Data excerpt
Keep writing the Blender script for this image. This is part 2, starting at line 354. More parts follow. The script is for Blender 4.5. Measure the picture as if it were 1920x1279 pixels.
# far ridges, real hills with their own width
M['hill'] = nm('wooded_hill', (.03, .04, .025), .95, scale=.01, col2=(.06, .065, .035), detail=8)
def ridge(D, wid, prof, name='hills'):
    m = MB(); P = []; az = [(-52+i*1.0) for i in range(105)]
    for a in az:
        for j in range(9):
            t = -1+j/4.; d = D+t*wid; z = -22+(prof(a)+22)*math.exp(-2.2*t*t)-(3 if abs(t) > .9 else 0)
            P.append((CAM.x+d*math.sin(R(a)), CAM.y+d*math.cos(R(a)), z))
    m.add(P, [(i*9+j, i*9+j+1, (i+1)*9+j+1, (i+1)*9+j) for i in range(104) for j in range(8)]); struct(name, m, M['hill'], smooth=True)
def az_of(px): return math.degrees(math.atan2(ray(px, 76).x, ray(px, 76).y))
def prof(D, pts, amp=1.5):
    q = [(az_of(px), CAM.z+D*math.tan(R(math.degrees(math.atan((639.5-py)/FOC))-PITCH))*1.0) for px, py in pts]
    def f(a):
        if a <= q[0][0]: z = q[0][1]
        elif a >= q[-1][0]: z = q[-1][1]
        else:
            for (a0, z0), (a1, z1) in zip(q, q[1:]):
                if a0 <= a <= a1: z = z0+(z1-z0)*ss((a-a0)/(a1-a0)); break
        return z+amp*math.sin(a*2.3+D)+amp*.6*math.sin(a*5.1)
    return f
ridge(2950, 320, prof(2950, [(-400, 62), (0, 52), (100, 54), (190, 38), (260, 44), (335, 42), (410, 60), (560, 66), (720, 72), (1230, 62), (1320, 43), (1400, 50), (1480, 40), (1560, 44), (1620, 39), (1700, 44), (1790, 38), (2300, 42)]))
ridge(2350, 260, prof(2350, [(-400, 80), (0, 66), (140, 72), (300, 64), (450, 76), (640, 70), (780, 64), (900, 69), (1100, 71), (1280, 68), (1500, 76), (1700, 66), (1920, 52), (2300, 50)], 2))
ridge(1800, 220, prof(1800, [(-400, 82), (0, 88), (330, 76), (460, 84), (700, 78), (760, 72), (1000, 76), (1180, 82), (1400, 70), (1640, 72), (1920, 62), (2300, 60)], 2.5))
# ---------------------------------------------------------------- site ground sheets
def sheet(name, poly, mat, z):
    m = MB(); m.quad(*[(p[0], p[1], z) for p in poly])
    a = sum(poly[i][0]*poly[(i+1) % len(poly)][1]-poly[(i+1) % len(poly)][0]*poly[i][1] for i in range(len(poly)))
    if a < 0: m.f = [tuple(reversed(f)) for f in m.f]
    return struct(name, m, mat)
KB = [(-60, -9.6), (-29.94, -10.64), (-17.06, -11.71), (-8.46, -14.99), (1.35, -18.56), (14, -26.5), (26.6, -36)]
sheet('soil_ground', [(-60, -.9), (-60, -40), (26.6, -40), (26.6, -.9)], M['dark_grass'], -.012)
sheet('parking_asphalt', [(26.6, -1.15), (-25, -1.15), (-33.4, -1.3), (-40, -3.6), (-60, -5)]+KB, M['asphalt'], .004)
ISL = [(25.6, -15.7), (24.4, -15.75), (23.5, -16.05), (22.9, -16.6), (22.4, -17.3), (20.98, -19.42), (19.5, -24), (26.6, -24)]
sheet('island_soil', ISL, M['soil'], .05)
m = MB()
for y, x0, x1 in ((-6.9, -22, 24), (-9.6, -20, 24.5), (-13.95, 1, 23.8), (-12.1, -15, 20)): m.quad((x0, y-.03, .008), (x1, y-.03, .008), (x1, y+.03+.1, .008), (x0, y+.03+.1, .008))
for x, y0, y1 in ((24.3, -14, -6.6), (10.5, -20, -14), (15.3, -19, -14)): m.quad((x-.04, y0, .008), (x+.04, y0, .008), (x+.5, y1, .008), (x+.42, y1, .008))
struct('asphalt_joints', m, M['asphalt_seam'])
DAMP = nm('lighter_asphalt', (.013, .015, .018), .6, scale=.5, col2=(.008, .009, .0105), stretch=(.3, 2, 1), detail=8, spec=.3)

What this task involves
Reproduce all of the material above word for word.

Answer to the task
Keep writing the Blender script for this image. This is part 2, starting at line 354. More parts follow. The script is for Blender 4.5. Measure the picture as if it were 1920x1279 pixels.
# far ridges, real hills with their own width
M['hill'] = nm('wooded_hill', (.03, .04, .025), .95, scale=.01, col2=(.06, .065, .035), detail=8)
def ridge(D, wid, prof, name='hills'):
    m = MB(); P = []; az = [(-52+i*1.0) for i in range(105)]
    for a in az:
        for j in range(9):
            t = -1+j/4.; d = D+t*wid; z = -22+(prof(a)+22)*math.exp(-2.2*t*t)-(3 if abs(t) > .9 else 0)
            P.append((CAM.x+d*math.sin(R(a)), CAM.y+d*math.cos(R(a)), z))
    m.add(P, [(i*9+j, i*9+j+1, (i+1)*9+j+1, (i+1)*9+j) for i in range(104) for j in range(8)]); struct(name, m, M['hill'], smooth=True)
def az_of(px): return math.degrees(math.atan2(ray(px, 76).x, ray(px, 76).y))
def prof(D, pts, amp=1.5):
    q = [(az_of(px), CAM.z+D*math.tan(R(math.degrees(math.atan((639.5-py)/FOC))-PITCH))*1.0) for px, py in pts]
    def f(a):
        if a <= q[0][0]: z = q[0][1]
        elif a >= q[-1][0]: z = q[-1][1]
        else:
            for (a0, z0), (a1, z1) in zip(q, q[1:]):
                if a0 <= a <= a1: z = z0+(z1-z0)*ss((a-a0)/(a1-a0)); break
        return z+amp*math.sin(a*2.3+D)+amp*.6*math.sin(a*5.1)
    return f
ridge(2950, 320, prof(2950, [(-400, 62), (0, 52), (100, 54), (190, 38), (260, 44), (335, 42), (410, 60), (560, 66), (720, 72), (1230, 62), (1320, 43), (1400, 50), (1480, 40), (1560, 44), (1620, 39), (1700, 44), (1790, 38), (2300, 42)]))
ridge(2350, 260, prof(2350, [(-400, 80), (0, 66), (140, 72), (300, 64), (450, 76), (640, 70), (780, 64), (900, 69), (1100, 71), (1280, 68), (1500, 76), (1700, 66), (1920, 52), (2300, 50)], 2))
ridge(1800, 220, prof(1800, [(-400, 82), (0, 88), (330, 76), (460, 84), (700, 78), (760, 72), (1000, 76), (1180, 82), (1400, 70), (1640, 72), (1920, 62), (2300, 60)], 2.5))
# ---------------------------------------------------------------- site ground sheets
def sheet(name, poly, mat, z):
    m = MB(); m.quad(*[(p[0], p[1], z) for p in poly])
    a = sum(poly[i][0]*poly[(i+1) % len(poly)][1]-poly[(i+1) % len(poly)][0]*poly[i][1] for i in range(len(poly)))
    if a < 0: m.f = [tuple(reversed(f)) for f in m.f]
    return struct(name, m, mat)
KB = [(-60, -9.6), (-29.94, -10.64), (-17.06, -11.71), (-8.46, -14.99), (1.35, -18.56), (14, -26.5), (26.6, -36)]
sheet('soil_ground', [(-60, -.9), (-60, -40), (26.6, -40), (26.6, -.9)], M['dark_grass'], -.012)
sheet('parking_asphalt', [(26.6, -1.15), (-25, -1.15), (-33.4, -1.3), (-40, -3.6), (-60, -5)]+KB, M['asphalt'], .004)
ISL = [(25.6, -15.7), (24.4, -15.75), (23.5, -16.05), (22.9, -16.6), (22.4, -17.3), (20.98, -19.42), (19.5, -24), (26.6, -24)]
sheet('island_soil', ISL, M['soil'], .05)
m = MB()
for y, x0, x1 in ((-6.9, -22, 24), (-9.6, -20, 24.5), (-13.95, 1, 23.8), (-12.1, -15, 20)): m.quad((x0, y-.03, .008), (x1, y-.03, .008), (x1, y+.03+.1, .008), (x0, y+.03+.1, .008))
for x, y0, y1 in ((24.3, -14, -6.6), (10.5, -20, -14), (15.3, -19, -14)): m.quad((x-.04, y0, .008), (x+.04, y0, .008), (x+.5, y1, .008), (x+.42, y1, .008))
struct('asphalt_joints', m, M['asphalt_seam'])
DAMP = nm('lighter_asphalt', (.013, .015, .018), .6, scale=.5, col2=(.008, .009, .0105), stretch=(.3, 2, 1), detail=8, spec=.3)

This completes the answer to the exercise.